It might be true. But it still doesn’t make it the most important issue that people face, regardless how infuriating it might be for the person subjected to this mistreatment when it happens. I have the same issue as Scylla with this discourse. You see for instance a black woman from a wealthy background, smart, went to the right Uni, became a successful lawyer and became famous enough to be sometimes invited on talk shows. And when she’s on hair she says “check your privileges”. Who watches this : among others, tons of not very smart white straight men from a poor background, who started working after high school, lost his relatively correct job in a factory whose activity moved to China 15 years ago and has since be struggling to find one low income job after another and isn’t sure how he’s going to pay the rent next month.
You see the problem? There’s no way this woman is less privileged than the overwhelming majority of the watchers, despite her gender and race. In fact, she’s among the most privileged people on the planet, and even of the whole history of mankind. She has essentially no business lecturing anybody about privileges. And hearing her doing so is going to infuriate a lot of people, and rightly so.
Mind you, she could talk about her higher risk of mistreatment. But couching it in this sort of speech that has become common nowadays of “I’m sooo oppressed, and you’re sooo privileged” is unreasonable to put it mildly, and I often perceive it as a need for the speaker to put himself in the “oppressed” category since nobody wants to admit being an oppressor even when wearing expensive trendy clothes made in an Asian sweatshop, so if by luck the privileged college student is a woman or has nebulous sexual identity concerns she will use that to put herself in the correct category and lecture others.
I’ve no doubt that a white man has an edge. But then again, so has a tall man, a beautiful woman, an intelligent homosexual, etc… Racism, feminism, etc are valid causes to fight for. But as Scylla said, in this place and time, there are sources of privilege much more important than your skin color and sexual preferences. You’ll always be better off now being born black, female and homosexual in a wealthy, educated and supportive family than being born white, male and straight in a poor, uneducated, uncaring family.
The problem is that nowadays, part of the left is concentrating almost solely on these identity issues, pushing always further about it to a point where their observations, claims and demands begin to seem absurd to most listeners, and all the while ignoring most of the issues that had been in the past the purview of the left, in particular economical issues, and so leaving in the ditch the unemployed factory worker. Who is instead basically told that he should count his blessings for being white
when he’ll be kicked out of his house for not being able to pay rent by some random student who never worked in his life and has extremely important concerns like safe spaces at the uni (that our factory worker would never be able to afford for his children) for offended people.
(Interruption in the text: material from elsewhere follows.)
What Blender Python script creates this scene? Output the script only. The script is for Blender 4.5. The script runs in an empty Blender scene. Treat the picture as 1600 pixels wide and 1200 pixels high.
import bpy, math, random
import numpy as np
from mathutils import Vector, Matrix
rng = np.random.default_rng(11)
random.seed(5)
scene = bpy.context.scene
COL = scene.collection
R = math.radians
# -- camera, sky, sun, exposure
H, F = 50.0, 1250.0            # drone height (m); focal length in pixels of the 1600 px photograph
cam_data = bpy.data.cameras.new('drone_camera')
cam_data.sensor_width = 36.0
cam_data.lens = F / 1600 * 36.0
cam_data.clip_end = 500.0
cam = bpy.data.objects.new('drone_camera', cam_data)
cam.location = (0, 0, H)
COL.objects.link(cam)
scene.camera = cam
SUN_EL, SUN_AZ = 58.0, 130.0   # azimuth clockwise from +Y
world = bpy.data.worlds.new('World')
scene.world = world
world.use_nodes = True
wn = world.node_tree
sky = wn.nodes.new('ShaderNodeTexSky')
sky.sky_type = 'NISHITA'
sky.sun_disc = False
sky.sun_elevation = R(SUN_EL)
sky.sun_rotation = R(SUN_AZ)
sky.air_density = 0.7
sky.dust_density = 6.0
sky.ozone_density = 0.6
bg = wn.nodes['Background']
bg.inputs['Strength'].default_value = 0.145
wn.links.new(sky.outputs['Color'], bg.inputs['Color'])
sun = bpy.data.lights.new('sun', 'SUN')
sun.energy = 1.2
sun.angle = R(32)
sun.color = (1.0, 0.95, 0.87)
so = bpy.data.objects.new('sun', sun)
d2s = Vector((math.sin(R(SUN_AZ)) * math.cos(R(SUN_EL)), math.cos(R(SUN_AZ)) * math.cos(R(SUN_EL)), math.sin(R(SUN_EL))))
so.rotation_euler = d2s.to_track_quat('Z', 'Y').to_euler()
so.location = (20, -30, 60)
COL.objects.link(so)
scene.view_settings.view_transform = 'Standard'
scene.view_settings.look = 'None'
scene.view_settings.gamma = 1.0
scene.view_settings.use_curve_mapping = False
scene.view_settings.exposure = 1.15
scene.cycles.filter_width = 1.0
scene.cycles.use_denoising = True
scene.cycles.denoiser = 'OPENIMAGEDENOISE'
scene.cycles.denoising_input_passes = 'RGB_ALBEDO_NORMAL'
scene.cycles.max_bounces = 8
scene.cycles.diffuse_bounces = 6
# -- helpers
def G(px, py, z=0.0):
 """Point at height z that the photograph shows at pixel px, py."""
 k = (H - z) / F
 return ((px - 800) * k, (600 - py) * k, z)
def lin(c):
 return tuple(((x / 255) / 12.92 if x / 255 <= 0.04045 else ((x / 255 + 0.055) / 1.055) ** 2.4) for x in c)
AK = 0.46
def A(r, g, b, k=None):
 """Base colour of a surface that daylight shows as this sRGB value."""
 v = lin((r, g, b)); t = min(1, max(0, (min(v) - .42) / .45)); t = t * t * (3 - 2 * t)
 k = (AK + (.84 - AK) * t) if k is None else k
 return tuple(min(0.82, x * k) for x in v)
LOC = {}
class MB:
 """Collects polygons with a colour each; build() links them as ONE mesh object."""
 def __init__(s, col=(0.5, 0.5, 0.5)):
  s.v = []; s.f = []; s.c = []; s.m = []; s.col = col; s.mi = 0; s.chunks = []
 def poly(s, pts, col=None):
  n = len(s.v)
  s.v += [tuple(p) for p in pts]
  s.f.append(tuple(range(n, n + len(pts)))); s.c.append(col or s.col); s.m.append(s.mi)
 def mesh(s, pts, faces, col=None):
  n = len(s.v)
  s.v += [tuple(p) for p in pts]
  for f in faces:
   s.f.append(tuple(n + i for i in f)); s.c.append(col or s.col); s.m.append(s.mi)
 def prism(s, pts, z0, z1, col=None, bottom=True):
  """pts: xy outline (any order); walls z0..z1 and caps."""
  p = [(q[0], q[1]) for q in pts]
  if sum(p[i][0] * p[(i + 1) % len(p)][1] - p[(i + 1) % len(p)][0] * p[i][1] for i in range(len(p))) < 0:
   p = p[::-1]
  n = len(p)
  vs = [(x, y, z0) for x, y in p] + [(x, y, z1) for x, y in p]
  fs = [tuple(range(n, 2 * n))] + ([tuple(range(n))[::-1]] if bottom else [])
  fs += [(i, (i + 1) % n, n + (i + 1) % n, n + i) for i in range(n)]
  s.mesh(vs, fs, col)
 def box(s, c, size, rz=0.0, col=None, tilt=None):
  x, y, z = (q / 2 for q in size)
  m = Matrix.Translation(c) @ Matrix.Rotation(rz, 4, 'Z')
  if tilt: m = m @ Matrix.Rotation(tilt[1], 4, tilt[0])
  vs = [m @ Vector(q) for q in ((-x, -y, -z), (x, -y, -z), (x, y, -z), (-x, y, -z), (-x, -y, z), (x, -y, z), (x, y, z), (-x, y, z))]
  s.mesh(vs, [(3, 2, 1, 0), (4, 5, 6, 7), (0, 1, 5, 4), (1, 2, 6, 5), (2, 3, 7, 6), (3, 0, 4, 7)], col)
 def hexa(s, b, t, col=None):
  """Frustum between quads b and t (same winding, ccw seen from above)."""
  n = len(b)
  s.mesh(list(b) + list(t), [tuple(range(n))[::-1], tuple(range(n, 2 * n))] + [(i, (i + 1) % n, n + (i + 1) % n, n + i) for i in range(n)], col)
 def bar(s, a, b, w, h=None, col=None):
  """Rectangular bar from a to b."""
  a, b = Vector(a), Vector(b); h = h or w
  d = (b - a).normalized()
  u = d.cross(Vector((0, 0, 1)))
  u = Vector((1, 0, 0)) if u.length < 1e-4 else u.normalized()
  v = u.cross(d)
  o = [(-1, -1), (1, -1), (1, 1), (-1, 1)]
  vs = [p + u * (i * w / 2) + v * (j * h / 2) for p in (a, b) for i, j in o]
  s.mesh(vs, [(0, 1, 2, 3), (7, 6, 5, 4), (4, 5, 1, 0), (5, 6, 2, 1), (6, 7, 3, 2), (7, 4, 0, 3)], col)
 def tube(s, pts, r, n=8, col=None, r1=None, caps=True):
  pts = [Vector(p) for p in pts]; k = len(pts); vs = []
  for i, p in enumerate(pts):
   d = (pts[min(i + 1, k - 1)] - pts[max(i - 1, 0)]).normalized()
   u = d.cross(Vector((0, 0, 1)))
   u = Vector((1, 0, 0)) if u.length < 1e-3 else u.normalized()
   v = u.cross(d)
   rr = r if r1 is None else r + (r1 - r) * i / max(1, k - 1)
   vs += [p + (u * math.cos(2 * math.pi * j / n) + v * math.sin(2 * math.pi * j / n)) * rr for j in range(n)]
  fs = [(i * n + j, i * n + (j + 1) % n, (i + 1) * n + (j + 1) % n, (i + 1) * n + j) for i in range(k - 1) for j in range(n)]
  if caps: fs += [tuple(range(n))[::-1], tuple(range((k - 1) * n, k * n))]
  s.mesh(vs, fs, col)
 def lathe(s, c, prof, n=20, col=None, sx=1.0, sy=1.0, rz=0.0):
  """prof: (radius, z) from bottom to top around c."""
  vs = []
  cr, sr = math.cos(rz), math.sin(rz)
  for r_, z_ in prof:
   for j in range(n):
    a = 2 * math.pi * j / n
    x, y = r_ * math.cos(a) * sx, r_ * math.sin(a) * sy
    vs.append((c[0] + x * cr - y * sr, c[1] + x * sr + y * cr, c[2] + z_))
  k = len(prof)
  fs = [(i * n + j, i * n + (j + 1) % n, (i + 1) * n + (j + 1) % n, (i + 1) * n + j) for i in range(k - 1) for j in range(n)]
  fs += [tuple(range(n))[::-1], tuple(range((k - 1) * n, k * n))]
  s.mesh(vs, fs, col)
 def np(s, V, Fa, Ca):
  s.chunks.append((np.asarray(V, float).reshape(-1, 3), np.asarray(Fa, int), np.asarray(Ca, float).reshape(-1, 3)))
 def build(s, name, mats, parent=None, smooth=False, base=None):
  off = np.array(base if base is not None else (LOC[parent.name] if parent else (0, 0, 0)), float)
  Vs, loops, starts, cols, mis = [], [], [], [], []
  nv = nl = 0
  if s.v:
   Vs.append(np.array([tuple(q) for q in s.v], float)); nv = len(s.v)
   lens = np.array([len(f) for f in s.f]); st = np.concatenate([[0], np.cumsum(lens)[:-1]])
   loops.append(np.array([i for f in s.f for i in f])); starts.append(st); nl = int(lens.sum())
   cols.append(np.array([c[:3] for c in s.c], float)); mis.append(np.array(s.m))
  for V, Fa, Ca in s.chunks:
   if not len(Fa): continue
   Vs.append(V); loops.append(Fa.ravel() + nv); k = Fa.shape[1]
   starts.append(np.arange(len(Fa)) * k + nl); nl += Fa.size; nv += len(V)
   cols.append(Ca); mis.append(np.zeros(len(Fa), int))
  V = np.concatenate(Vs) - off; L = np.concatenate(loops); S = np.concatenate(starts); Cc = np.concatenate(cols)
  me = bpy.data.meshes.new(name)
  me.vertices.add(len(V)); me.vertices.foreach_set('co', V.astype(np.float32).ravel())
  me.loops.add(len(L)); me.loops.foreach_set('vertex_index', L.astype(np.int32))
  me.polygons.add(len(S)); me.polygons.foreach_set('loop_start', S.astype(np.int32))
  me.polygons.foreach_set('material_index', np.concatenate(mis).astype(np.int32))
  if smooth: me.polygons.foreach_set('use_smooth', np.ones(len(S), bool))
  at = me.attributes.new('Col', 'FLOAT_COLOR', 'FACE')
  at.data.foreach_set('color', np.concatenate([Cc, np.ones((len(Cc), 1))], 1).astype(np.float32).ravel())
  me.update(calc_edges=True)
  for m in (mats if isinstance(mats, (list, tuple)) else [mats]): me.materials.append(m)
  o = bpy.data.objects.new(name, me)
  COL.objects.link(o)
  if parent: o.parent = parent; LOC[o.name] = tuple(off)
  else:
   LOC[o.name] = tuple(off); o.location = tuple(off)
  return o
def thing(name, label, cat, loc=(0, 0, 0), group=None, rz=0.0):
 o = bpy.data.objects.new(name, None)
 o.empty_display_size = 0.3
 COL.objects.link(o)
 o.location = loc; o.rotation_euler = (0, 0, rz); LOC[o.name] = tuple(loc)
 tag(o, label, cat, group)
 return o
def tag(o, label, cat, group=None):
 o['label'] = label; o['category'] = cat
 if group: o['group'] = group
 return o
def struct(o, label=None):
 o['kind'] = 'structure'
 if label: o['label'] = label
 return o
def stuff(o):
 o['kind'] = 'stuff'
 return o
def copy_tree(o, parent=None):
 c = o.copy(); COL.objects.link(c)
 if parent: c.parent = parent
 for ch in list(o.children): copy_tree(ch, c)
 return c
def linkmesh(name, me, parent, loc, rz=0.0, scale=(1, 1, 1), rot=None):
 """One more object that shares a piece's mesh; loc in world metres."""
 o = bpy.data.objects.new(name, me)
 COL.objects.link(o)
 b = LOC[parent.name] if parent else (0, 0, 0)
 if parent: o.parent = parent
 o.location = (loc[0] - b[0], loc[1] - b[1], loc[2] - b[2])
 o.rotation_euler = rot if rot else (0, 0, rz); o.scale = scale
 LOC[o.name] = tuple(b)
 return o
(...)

While his father felt that he was supported by the old left, he’s considered as a class enemy by the new left by virtue of his skin color and gender. And I’m not using “class enemy” lightly. The discourse on the left is indeed demonizing people simply for being white/male/straight : “shut up and check your privileges”. Those white cisgender straight men have replaced the wealthy “bourgeois” as the main source of oppression in the discourse of a large part of the left, regardless of their actual situation in life and possible complete lack of any actual privilege. And these identity issues became the main concerns for a whole generation of people, who like every young generation, searches for a worthy cause to fight for (and, most importantly, to feel good about themselves, enlightened and virtuous). And then, when he has to choose between a leftist candidate who talk about identity issues and a right wing candidate who talks about employment, who he decides to vote for shouldn’t come as a surprise.
There’s in theory no opposition between the fight against racism and such and fight for economic equality. The left managed it for a long time. But when the first becomes so prominent that the second seems mostly ignored (and is openly categorized as vastly less important by many, who, surprise, even if they’re racially discriminated, are socially among the privileged elite) and more importantly when most of the “oppressed” of the second category are openly told repeatedly that they’re in fact privileged oppressors by default, hence ennemies, that’s definitely not possible anymore.